A pun with ‘fell down’ and ‘market crash’.
An old proverb, meaning not everything that looks shiny (nice) is valuable.
Just a little more complicated than one plus one equals two.
An interesting variation on the idea that the Gods of the Copybook Headings never altered their pace. Here we have the idea that they weren’t able to run fast enough to keep up with all the modern changes, but came up lame trying.
The ‘only four things’ starting with three th i ngs concept comes from Scripture, where you have ‘three no four’ idea:
Pro 30:15 The horseleach hath two daughters, crying, Give, give. There are three things that are never satisfied, yea, four things say not, It is enough:
Pro 30:18 There be three things which are too wonderful for me, yea, four which I know not:
Pro 30:21 For three things the earth is disquieted, and for four which it cannot bear:
Pro 30:29 There be three things which go well, yea, four are comely in going:
II Peter 2:2, Proverbs 26;2,11
I believe this is a play on ‘once burnt, twice shy’ vs the way the book of Proverbs treats the fool who never learns.
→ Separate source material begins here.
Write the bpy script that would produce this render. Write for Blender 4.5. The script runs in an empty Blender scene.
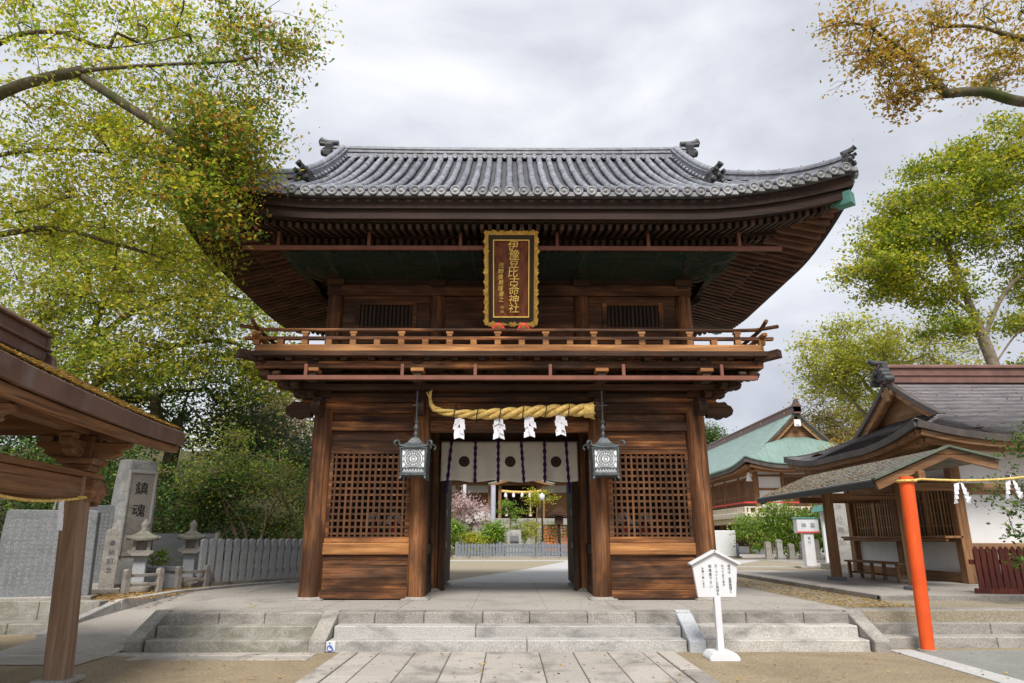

Pro 17:10 A reproof entereth more into a wise man than an hundred stripes into a fool.
The title of a dystopia.
Bread and circuses, basic income, welfare, etc. And the beginning of another equivocation with ‘paid’ meaning first ‘given an income’ and second meaning ‘receive the penalty for’.
Not meaning in God’s eyes, but meaning that society had no functioning justice system that penalised real crimes.
The lack of common sense in the way the society was being run will produce devastating results.
Thank you for sharing! I need to find a good introduction to Rudyard immediately.
Pretty great idea. The right sort of poetry is so powerful! And Kipling is so underrated and maligned.